Raphael Hoetmer, Amazon Watch: “We stand at a tipping point. Without a decisive shift toward a security strategy rooted in cross-border cooperation, community leadership, and tackling the structural causes of violence, criminal governance in the tri-border will deepen and spread into Ecuador and Peru. Peace and security in the Amazon are impossible without Indigenous peoples at the heart of the solution. The coming months will be crucial: a first specific meeting between governments and Amazonian communities should happen in the coming months to discuss the security crisis.”
About the report
In the Shadows of the State draws on eight field visits between November 2024 and July 2025 and 70+ confidential interviews with Indigenous leaders, social organizations, ex-combatants, armed group members, public officials, journalists, prosecutors, environmental defenders, and international observers. It documents parallel criminal governance, human rights violations, environmental destruction, and the failure of militarized approaches without an integral statebuilding approach.
Core recommendations
- Implement a regional security strategy with a territorial and environmental focus, led by ATCO, with direct participation of Amazonian communities, Indigenous leaders, and grassroots organizations. A permanent mechanism for dialogue between communities and governments is required for this.
- Strengthen protection mechanisms for environmental defenders, promoting Indigenous justice systems and recognition of territorial guards.
- Advance gradual substitution of illicit crops, with real public investment, land titling, and access to offset markets.
- Incorporate urgent ecological restoration actions and cleanup of contaminated rivers, in coordination with environmental prosecutors and multilateral organizations.
- Strengthen commitments for peace negotiations with the Coordinadora Ejército Bolivariano with human rights guarantees and international verification, involving Ecuador and Peru.

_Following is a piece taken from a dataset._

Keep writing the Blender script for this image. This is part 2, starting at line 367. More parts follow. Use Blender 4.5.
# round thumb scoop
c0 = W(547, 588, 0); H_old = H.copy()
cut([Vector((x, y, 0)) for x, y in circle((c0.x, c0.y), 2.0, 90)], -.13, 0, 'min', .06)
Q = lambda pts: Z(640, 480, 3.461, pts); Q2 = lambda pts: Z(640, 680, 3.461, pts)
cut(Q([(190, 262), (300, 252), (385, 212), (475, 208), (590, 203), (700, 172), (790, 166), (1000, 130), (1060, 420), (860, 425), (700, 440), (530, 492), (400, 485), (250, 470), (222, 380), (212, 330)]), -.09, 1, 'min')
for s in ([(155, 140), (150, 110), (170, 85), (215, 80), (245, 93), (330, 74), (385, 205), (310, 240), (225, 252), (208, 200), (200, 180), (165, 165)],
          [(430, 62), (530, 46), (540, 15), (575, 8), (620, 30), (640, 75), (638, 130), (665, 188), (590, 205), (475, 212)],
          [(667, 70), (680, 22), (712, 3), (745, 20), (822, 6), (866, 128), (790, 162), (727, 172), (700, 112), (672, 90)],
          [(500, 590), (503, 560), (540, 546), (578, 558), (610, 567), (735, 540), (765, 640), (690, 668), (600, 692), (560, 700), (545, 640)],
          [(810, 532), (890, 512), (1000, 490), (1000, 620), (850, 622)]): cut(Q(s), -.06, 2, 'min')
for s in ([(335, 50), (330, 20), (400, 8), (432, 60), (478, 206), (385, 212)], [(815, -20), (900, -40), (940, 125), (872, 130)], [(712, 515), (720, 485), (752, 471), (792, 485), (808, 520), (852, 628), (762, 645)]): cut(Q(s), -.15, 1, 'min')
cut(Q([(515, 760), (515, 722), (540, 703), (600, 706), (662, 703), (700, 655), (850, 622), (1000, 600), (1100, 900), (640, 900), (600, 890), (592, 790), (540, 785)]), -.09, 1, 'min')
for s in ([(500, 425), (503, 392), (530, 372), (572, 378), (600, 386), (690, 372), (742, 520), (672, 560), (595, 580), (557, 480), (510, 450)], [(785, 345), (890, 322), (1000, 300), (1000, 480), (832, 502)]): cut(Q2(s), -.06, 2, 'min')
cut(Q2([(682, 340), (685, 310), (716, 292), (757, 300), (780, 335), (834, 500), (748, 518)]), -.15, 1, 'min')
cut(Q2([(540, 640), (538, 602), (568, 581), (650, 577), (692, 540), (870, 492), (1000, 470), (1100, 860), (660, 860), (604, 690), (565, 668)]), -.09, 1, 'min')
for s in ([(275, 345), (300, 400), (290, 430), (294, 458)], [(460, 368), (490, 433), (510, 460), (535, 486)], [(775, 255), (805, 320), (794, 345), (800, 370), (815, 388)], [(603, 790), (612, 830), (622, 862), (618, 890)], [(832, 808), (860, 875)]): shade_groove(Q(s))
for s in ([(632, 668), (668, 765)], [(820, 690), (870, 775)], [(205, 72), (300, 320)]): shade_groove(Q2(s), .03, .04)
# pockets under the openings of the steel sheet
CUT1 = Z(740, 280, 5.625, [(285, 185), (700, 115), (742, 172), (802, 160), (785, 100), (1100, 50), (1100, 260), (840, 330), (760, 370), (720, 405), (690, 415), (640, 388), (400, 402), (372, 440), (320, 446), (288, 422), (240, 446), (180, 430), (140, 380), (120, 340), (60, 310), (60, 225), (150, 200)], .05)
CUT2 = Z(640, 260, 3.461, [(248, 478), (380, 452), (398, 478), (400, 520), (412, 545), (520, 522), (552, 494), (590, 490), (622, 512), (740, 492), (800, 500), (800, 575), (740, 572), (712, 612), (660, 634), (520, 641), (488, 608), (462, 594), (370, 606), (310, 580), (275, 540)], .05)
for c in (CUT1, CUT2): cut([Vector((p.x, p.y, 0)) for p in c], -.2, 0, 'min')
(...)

- Enhance law enforcement cooperation prioritizing illicit money flows.
Background
Amazon Underworld is an investigative journalism project that focuses on organized crime, illegal economies, and armed conflict in the Amazon Basin. It conducts in-depth field research, often in high-risk and remote areas, to expose the networks and dynamics driving violence, environmental destruction, and social harm. By documenting these realities, Amazon Underworld seeks to inform public debate, influence policy, and amplify the voices of affected communities.
Amazon Watch is a nonprofit organization that works to protect the rainforest and advance the rights of Indigenous peoples across the Amazon Basin. Founded in 1996, it partners directly with Indigenous and environmental organizations to confront deforestation, climate change, and human rights abuses. Through advocacy, campaigns, and international pressure, Amazon Watch aims to hold governments and corporations accountable while supporting local-led solutions.